Algo hemos aprendido: la excelencia política catalana era un cuento. Incluso lo han descubierto en un Madrid impermeable a los Rufián o Tardà, esos experimentos cruciales. Los extravagantes diputados no son la excepción, sino la expresión más depurada de una clase política. Su sintaxis, desordenada, era la de tantos. Y en el horizonte, Marta Rovira.

No faltan explicaciones del triste nivel. Mi favorita: Cataluña carecía de un sistema de selección natural de las élites políticas, ese que obligaría a administrar las palabras por temor a un titular que perdure como una foto en las Azores. Cualquier cosa valía, recocida en el caldo nacionalista. Recuerden: cuando se aprueba el Estatut, los periodistas en pie aplauden a sus políticos. Recuerden: un editorial conjunto retando al Tribunal Constitucional.

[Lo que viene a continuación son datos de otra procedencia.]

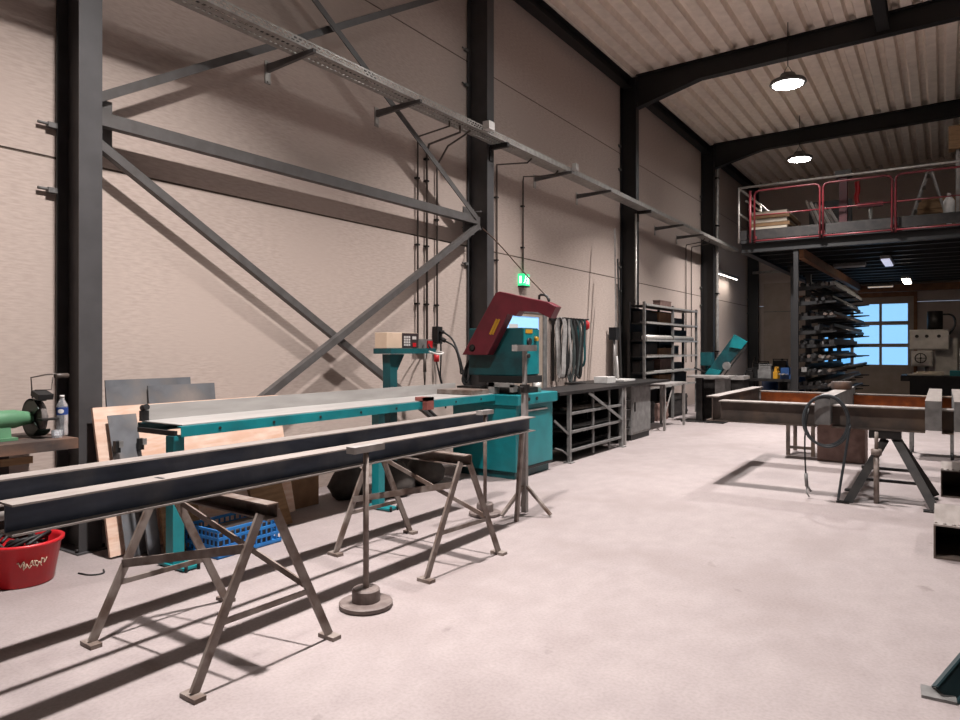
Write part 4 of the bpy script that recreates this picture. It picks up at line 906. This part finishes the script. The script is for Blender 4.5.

No había filtro ni tampoco material que filtrar. Sobre esto, sobre los mimbres, hasta la hora precisa de la teoría social, me quedo con las premonitorias líneas de Marsé: “¿Qué otra cosa puede esperarse de los universitarios españoles, si hasta los hombres que dicen servir a la verdadera causa cultural y democrática de este país son hombres que arrastran su adolescencia mítica hasta los cuarenta años? Con el tiempo, unos quedarían como farsantes y otros como víctimas, la mayoría como imbéciles o como niños, alguno como sensato, ninguno como inteligente, todos como lo que eran: señoritos de mierda”.

El párrafo entero es mejor. Vuelvan a la novela y lo entenderán casi todo. Se escribió hace cincuenta años.